How to Dress Like Babe Paley, According to Babe Paley

Babe Paley photographed by John Rawlings Vogue April 1944. This photograph ran alongside an essay she wrote on her...
Babe Paley photographed by John Rawlings, Vogue, April 1944. This photograph ran alongside an essay she wrote on her personal style.

Before Babe Paley was Babe Paley, Truman Capote’s favorite swan, she was Barbara Cushing Mortimer, editor at Vogue. She joined the magazine in 1938 and worked through the war years, when American fashion abided by strict guidelines of General Limitation Order L-85 meant to preserve materials for the military: hems and belts could not exceed two inches in width, garments could only have one pocket, and ornamental sleeves, hoods, as well as scarves were banned. She left the magazine in 1947 upon her second marriage to CBS founder William Paley. Yet, she appeared regularly in our pages up until her death in 1978. (In 1959, for example, Vogue published a multi-page profile of Babe, titled “Mrs. William Paley, More Than Beauty.”)

In April 1944, Vogue asked each of its fashion editors to write an essay describing their personal style—in hopes that it may inspire American women to find their own too. (“People often ask us who selects the fashion shown in Vogue, so it occurred to us that our readers might like to see our fashion editors in the kind of clothes they select for themselves,” wrote the then-editor Edna Woolman Chase in the intro.) In hers, Babe declared that “tradition is my taste,” before writing an ode to color, beautiful fabrics, and large handbags. (Later on, Babe would become known for tying Hermes scarves to her purses.) She also preached the art of live-able and natural styling: “The look of being too deliberately dressed, with everything cautiously matching, always bores me,” she wrote.

Below, read Babe Paley’s 1944 essay, “I Like Tradition,” in its entirety. –Elise Taylor


“I Like Tradition”

By Barbara Cushing Mortimer

I like the traditional craftsmanship of the High Couture—the craftsmanship which amounts to artistry. I like to see beautiful fabrics—silk satins, sheer linens, paper- shantungs—carefully designed, worked, and proportioned. In clothes, I look not only for line and movement, but also for delicate seams, pretty linings, integrity of detail. I like the arbitrary slimness of L-85 fashions—their narrowed, basic simplicity admits of an infinite richness of workmanship. 

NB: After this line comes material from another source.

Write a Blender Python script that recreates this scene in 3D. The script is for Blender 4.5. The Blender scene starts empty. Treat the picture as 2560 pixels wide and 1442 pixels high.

The look of being too deliberately dressed, with everything cautiously matching, always bores me. I like the sudden shock of non-sequitur color. Color, in fact, is my weakness. I fall in love with a pale blue coat (even though it spends its life at the cleaner’s). I like the pansy blue of the paper-silk shantung suit photographed on this page. I like the quick red of the Flower Show rose that blooms on my black-and-white checked cotton beret. I like the giddy dinner hat, with its bright sprawl of pink cabbage roses and green velvet leaves, sprinkled with pearl and paillette dewdrops. I like white—traditional flattery for the dark-haired. For dinner at home, or at the house of friends, I like to wear diaphanous white. 

Antique jewels—little, ingenious pieces—appeal to me far more than anything massive and modern. One of my best-beloved bracelets is a gold rope, dangling a clump of precious old gadgets: a hand of coral and gold, a heart paved with diamonds, a turquoise bauble, a tiny enameled watch, shaped like a beetle. 

Tradition is my taste. I like the simplest shoes, closed-toed, and uncluttered as a straight line. I like mammoth handbags, made with the beautiful precision of English saddlery. I like conservative gloves, though I occasionally have them made of special materials. The blue shantung gloves, which I wear with the suit shown above, mark the limits of my excursions into on-hand fantasy. I like blouses made with all the nice attention of an 1890 Worth trousseau. I like suits not too austerely tailored—but, in the great French tradition, feminine, and flecked with subtle detail.